I take it the engine only has a problem under load and never at a standstill? what i mean is does it ever miss a beat just revving it up?

Sketch_hs
12-09-2008, 18:24
its seems to only occur after cruising for a while.

The ignitor was swap into my other v6 mr2 to test and its having no issues so it cant be the ignitor it self. One ground from the bracket goes to the side of the front head, the other ground to the trans bolt?

I'll ad two grounds, reset and drive again i guess...

Paul Woods
12-09-2008, 18:52
there is another ground id like you to add just so we can rule out grounding once and for all..... if you start at your ecu plugs and measure about 12-18 inches down the loom,open it up here (remove tape basically!) and you should find a thick W/B wire thats got a rubber cap on the end of it,ground this wire.... this will override all engine grounds you have currently,so if it still has an issue it wont be an earthing one

Sketch_hs
12-09-2008, 19:46
okay will do Mr. Woods.

I put 4 extra grounds from the ign bracket too :)

i hope this works!

Sketch_hs
12-09-2008, 22:55
Didnt find that wire you are talking about with a rubber cap....


however code 14 is gone for now

Paul Woods
13-09-2008, 09:26
thats odd,they all have that ground,maybe its a difference in windom/camry looms that we havent noticed before

Sketch_hs
13-09-2008, 17:27
well this is also a US spec camry loom, 1993 4 v6 auto.

I will put over 100 miles on her today, we will see.

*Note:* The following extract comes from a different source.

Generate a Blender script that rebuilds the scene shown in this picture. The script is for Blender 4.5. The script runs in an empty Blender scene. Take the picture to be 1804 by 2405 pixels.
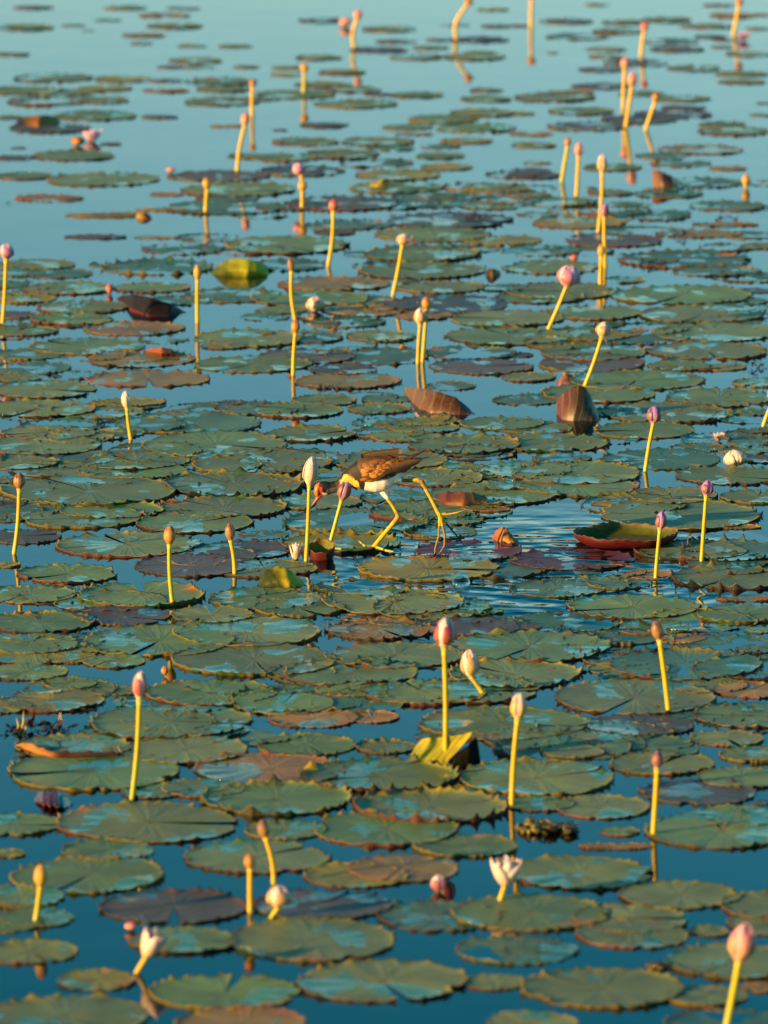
import bpy, bmesh, math, random
import numpy as np
from mathutils import Vector, noise

# ------------------------------------------------------------------ camera, light, exposure
SC = bpy.context.scene
COL = SC.collection
R = math.radians
LENS, PITCH, CAMH = 210.0, R(10.0), 1.83
F = LENS / 36.0 * 2405.0
cam_d = bpy.data.cameras.new('camera')
cam = bpy.data.objects.new('camera', cam_d); COL.objects.link(cam)
cam.location = (0, 0, CAMH); cam.rotation_euler = (R(90) - PITCH, 0, 0)
cam_d.lens = LENS; cam_d.sensor_width = 36; cam_d.sensor_fit = 'AUTO'
cam_d.clip_start = 0.1; cam_d.clip_end = 3000
cam_d.dof.use_dof = True; cam_d.dof.focus_distance = 10.25; cam_d.dof.aperture_fstop = 9.0
SC.camera = cam

SUN_EL, SUN_AZ = R(13.0), R(240.0)          # azimuth clockwise from +Y (the view direction)
world = bpy.data.worlds.new('World'); SC.world = world; world.use_nodes = True
wn = world.node_tree.nodes; wl = world.node_tree.links
bg = wn['Background']; bg.inputs['Strength'].default_value = 0.093
sky = wn.new('ShaderNodeTexSky'); sky.sky_type = 'NISHITA'; sky.sun_disc = False
sky.sun_elevation = SUN_EL; sky.sun_rotation = SUN_AZ
sky.air_density = 1.0; sky.dust_density = 0.6; sky.ozone_density = 2.5
tint = wn.new('ShaderNodeMix'); tint.data_type = 'RGBA'; tint.blend_type = 'MULTIPLY'
tint.inputs[0].default_value = 1.0
wl.new(sky.outputs[0], tint.inputs[6])
# clear air turns from pale teal at the horizon to deep blue-green overhead, all the way round
tc = wn.new('ShaderNodeTexCoord'); sx_ = wn.new('ShaderNodeSeparateXYZ'); wl.new(tc.outputs['Generated'], sx_.inputs[0])
mr_ = wn.new('ShaderNodeMapRange'); mr_.interpolation_type = 'SMOOTHSTEP'; wl.new(sx_.outputs[2], mr_.inputs[0])
mr_.inputs[1].default_value = 0.04; mr_.inputs[2].default_value = 0.30
t2 = wn.new('ShaderNodeMix'); t2.data_type = 'RGBA'; wl.new(mr_.outputs[0], t2.inputs[0])
t2.inputs[6].default_value = (0.93, 1.08, 1.00, 1); t2.inputs[7].default_value = (0.05, 0.80, 0.80, 1)
wl.new(t2.outputs[2], tint.inputs[7])
wl.new(tint.outputs[2], bg.inputs[0])
sun_d = bpy.data.lights.new('sun', 'SUN'); sun_d.energy = 5.0; sun_d.angle = R(0.6)
sun_d.color = (1.0, 0.58, 0.20)
sun = bpy.data.objects.new('sun', sun_d); COL.objects.link(sun)
sd = Vector((math.sin(SUN_AZ) * math.cos(SUN_EL), math.cos(SUN_AZ) * math.cos(SUN_EL), math.sin(SUN_EL)))
sun.rotation_euler = sd.to_track_quat('Z', 'Y').to_euler()
sun.location = sd * 30
vs = SC.view_settings
vs.view_transform = 'Standard'; vs.look = 'None'; vs.gamma = 1.0; vs.use_curve_mapping = False
vs.exposure = 1.22
SC.cycles.max_bounces = 8; SC.cycles.transparent_max_bounces = 12; SC.cycles.caustics_reflective = False
SC.cycles.caustics_refractive = False

rng = np.random.default_rng(7); random.seed(7)

# ------------------------------------------------------------------ where a point of the place lies
CP, SP = math.cos(PITCH), math.sin(PITCH)
TILES = dict(A=(0, 2005), B=(600, 2005), C=(1200, 2005), D=(0, 1605), E=(600, 1605), F=(1200, 1605),
             G=(0, 1205), H=(600, 1205), I=(1200, 1205), J=(0, 805), K=(600, 805), L=(1200, 805),
             M=(0, 405), N=(600, 405), O=(1200, 405), P=(0, 5), Q=(600, 5), R=(1200, 5))
TS = 2.765
def src(t, x, y):
    ox, oy = TILES[t]; return ox + x / TS, oy + y / TS
def ray(px, py):
    a = (px - 902) / F; b = -(py - 1202.5) / F
    return Vector((a, CP + b * SP, -SP + b * CP))
def ground(px, py, z=0.0):
    d = ray(px, py); k = (z - CAMH) / d.z
    return Vector((d.x * k, d.y * k, z))
def onplane(px, py, Y):
    d = ray(px, py); k = Y / d.y
    return Vector((d.x * k, Y, CAMH + d.z * k))
def depth_of(p):
    return p.y * CP + (CAMH - p.z) * SP
def mpp(p):                                   # metres per photograph pixel at p
    return depth_of(p) / F

# ------------------------------------------------------------------ object helpers
def tag(o, label=None, cat=None, group=None, kind=None):
    if label: o['label'] = label
    if cat: o['category'] = cat
    if group: o['group'] = group
    if kind: o['kind'] = kind
    return o
def empty(name, loc):
    o = bpy.data.objects.new(name, None); COL.objects.link(o); o.location = loc
    o.empty_display_size = 0.02; return o
def mesh_obj(name, V, Fc, mats, parent=None, smooth=True, cols=None, uvs=None, midx=None, loc=None):
    me = bpy.data.meshes.new(name)
    V = np.asarray(V, dtype=np.float32)
    me.from_pydata(V.tolist() if len(V) < 4000 else V.tolist(), [], Fc)
    for m in (mats if isinstance(mats, (list, tuple)) else [mats]): me.materials.append(m)
    if smooth: me.polygons.foreach_set('use_smooth', [True] * len(me.polygons))
    if midx is not None: me.polygons.foreach_set('material_index', midx)
    if cols is not None:
        ca = me.color_attributes.new('tint', 'FLOAT_COLOR', 'POINT')
        c4 = np.ones((len(V), 4), np.float32); c4[:, :cols.shape[1]] = cols
        ca.data.foreach_set('color', c4.ravel())
    if uvs is not None:
        uvl = me.uv_layers.new(name='UVMap')
        li = np.empty(len(me.loops), np.int32); me.loops.foreach_get('vertex_index', li)
        uvl.data.foreach_set('uv', np.asarray(uvs, np.float32)[li].ravel())
    me.update()
    o = bpy.data.objects.new(name, me); COL.objects.link(o)
    if loc is not None: o.location = loc
    if parent is not None: o.parent = parent
    return o

# ------------------------------------------------------------------ materials
def new_mat(name):
    m = bpy.data.materials.new(name); m.use_nodes = True
    nt = m.node_tree; b = nt.nodes['Principled BSDF']; return m, nt, b
def N_(nt, kind, **kw):
    n = nt.nodes.new(kind)
    for k, v in kw.items(): setattr(n, k, v)
    return n
def mixrgb(nt, fac, a, b, blend='MIX'):
    n = N_(nt, 'ShaderNodeMix', data_type='RGBA', blend_type=blend)
    for i, s in ((0, fac), (6, a), (7, b)):
        if isinstance(s, (int, float)): n.inputs[i].default_value = s
        elif isinstance(s, tuple): n.inputs[i].default_value = s + (1,) if len(s) == 3 else s
        else: nt.links.new(s, n.inputs[i])
    return n.outputs[2]
def ramp(nt, s, lo, hi, a=0.0, b=1.0):
    n = N_(nt, 'ShaderNodeMapRange'); nt.links.new(s, n.inputs[0])
    for i, v in zip((1, 2, 3, 4), (lo, hi, a, b)): n.inputs[i].default_value = v
    return n.outputs[0]
def noise_(nt, vec, scale, detail=3, rough=0.5):
    n = N_(nt, 'ShaderNodeTexNoise'); n.inputs['Scale'].default_value = scale
    n.inputs['Detail'].default_value = detail; n.inputs['Roughness'].default_value = rough
    if vec is not None: nt.links.new(vec, n.inputs['Vector'])
    return n.outputs[0]
def mapping(nt, vec, sc, loc=(0, 0, 0)):
    n = N_(nt, 'ShaderNodeMapping'); nt.links.new(vec, n.inputs[0])
    n.inputs['Scale'].default_value = sc; n.inputs['Location'].default_value = loc
    return n.outputs[0]
def bump(nt, h, strength, dist, normal=None):
    n = N_(nt, 'ShaderNodeBump'); n.inputs['Strength'].default_value = strength
    n.inputs['Distance'].default_value = dist; nt.links.new(h, n.inputs['Height'])
    if normal is not None: nt.links.new(normal, n.inputs['Normal'])
    return n.outputs[0]

def pad_material():
    m, nt, b = new_mat('lily_pad_skin'); L = nt.links
    at = N_(nt, 'ShaderNodeAttribute', attribute_name='tint')
    uv = N_(nt, 'ShaderNodeUVMap'); geo = N_(nt, 'ShaderNodeNewGeometry')
    streak = noise_(nt, mapping(nt, uv.outputs[0], (46, 1.4, 1)), 1.0, 4, 0.6)
    fine = noise_(nt, geo.outputs['Position'], 190, 3, 0.6)
    blot = noise_(nt, geo.outputs['Position'], 16, 4, 0.6)
    spots = noise_(nt, geo.outputs['Position'], 75, 2, 0.5)
    c = mixrgb(nt, ramp(nt, streak, 0.35, 0.68, 0, 0.42), at.outputs['Color'], mixrgb(nt, 1.0, at.outputs['Color'], (0.48, 0.56, 0.55), 'MULTIPLY'))
    c = mixrgb(nt, ramp(nt, blot, 0.52, 0.72, 0, 0.45), c, mixrgb(nt, 1.0, c, (1.75, 1.25, 0.7), 'MULTIPLY'))
    c = mixrgb(nt, ramp(nt, spots, 0.70, 0.76, 0, 0.6), c, (0.16, 0.11, 0.025))
    c = mixrgb(nt, ramp(nt, fine, 0.3, 0.8, 0.0, 0.35), c, mixrgb(nt, 1.0, c, (0.6, 0.6, 0.6), 'MULTIPLY'))
    wet = noise_(nt, mapping(nt, geo.outputs['Position'], (1, 0.6, 1)), 11, 3, 0.55)
    wm = ramp(nt, wet, 0.565, 0.585, 0.0, 1.0)
    c = mixrgb(nt, wm, c, mixrgb(nt, 1.0, c, (0.45, 0.85, 0.85), 'MULTIPLY'))
    L.new(c, b.inputs['Base Color'])
    L.new(ramp(nt, wet, 0.565, 0.585, 0.48, 0.08), b.inputs['Roughness'])
    b.inputs['IOR'].default_value = 1.35
    b.inputs['Specular Tint'].default_value = (0.9, 1.0, 1.0, 1)
    h = N_(nt, 'ShaderNodeMath', operation='ADD'); L.new(streak, h.inputs[0])
    h2 = N_(nt, 'ShaderNodeMath', operation='MULTIPLY'); L.new(fine, h2.inputs[0]); h2.inputs[1].default_value = 0.12
    L.new(h2.outputs[0], h.inputs[1])
    fl = N_(nt, 'ShaderNodeMapRange'); L.new(wm, fl.inputs[0]); fl.inputs[3].default_value = 0.85; fl.inputs[4].default_value = 0.2
    bn = N_(nt, 'ShaderNodeBump'); bn.inputs['Distance'].default_value = 0.0032; L.new(fl.outputs[0], bn.inputs['Strength']); L.new(h.outputs[0], bn.inputs['Height'])
    L.new(bn.outputs[0], b.inputs['Normal'])
    return m
PAD = pad_material()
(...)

Thankfully I have my three free 100 miles tow per yer with AAA now :)

Sketch_hs
15-09-2008, 06:57
over 400 miles no issues. seems good now!


thank you everyone!

Hats of you to Mr. Woods!

Grounds, grounds, grounds!

Paul Woods
15-09-2008, 07:07
you're welcome bud,good grounding of the ignitor bracket and ecu grounds cannot be stressed enough,job sorted thats the main thing.